Ibsen at the Mayakovka: Don’t Drink the Water

Mayakovsky Theater at Night, file photo; adapted from image from Creative Commons/wikimedia/Shuvaev

(Moscow News – themoscownews.com – Natalia Antonova – May 27, 2013) Henrik Ibsen’s “An Enemy of the People” has been updated for a modern audience by playwright Sasha Denisova – and you can see the results at the Mayakovsky Theater (affectionately known as the Mayakovka), as directed by Nikita Kobelev.

In the politically charged atmosphere of the day, Ibsen is particularly relevant. He originally wrote “An Enemy of the People” as a response to Victorian critics who had deemed his work “indecent.”

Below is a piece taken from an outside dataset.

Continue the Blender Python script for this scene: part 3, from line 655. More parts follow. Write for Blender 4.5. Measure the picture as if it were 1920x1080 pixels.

The play centers on brilliant scientist Dr. Stockmann, who helps develop a baths project for his small coastal town – then realizes that the water in the baths is contaminated. The town, meanwhile, stands to profit from the baths, and reconstruction is deemed too expensive. The townspeople therefore swiftly turn on the scientist, denouncing the man who is trying to save them.

In Denisova’s adaptation, the plot has largely been left intact. Her alterations are subtly woven into the storyline – and the most important of them are not 21st century innovations (Dr. Stockmann’s daughter has a video blog, the town’s journalists run the paper using sleek new laptops, etc.).

Rather, it is Denisova’s language – with its invocation of the rhetoric favored by the ruling elite, the protester class, and everyone in between – that really sets this production apart.

At the performance I attended, audience members were made visibly uncomfortable by references to both the 1930s Terror and today’s corruption scandals. As a playwright myself, I believe that discomfort is an integral part of the post-Soviet theatergoing experience. It was therefore good to interact with coiffed and perfumed old ladies during the intermission, and to hear how much they appreciated this new, unsettling take on Ibsen.

Modern adaptations are frequently plagued by gratuitousness. Dusting off the same old Ibsen means tarting him up, as opposed to interrogating what it is exactly that makes his work so timeless.

I’m glad to see the Mayakovka’s take on “An Enemy of the People” is calm and reined in, and its exploration of both the power and the helplessness of the individual is chillingly precise.

In a time when the will of the majority is frequently invoked to justify all sorts of nonsense, it’s good to be able to lean on Ibsen for a change.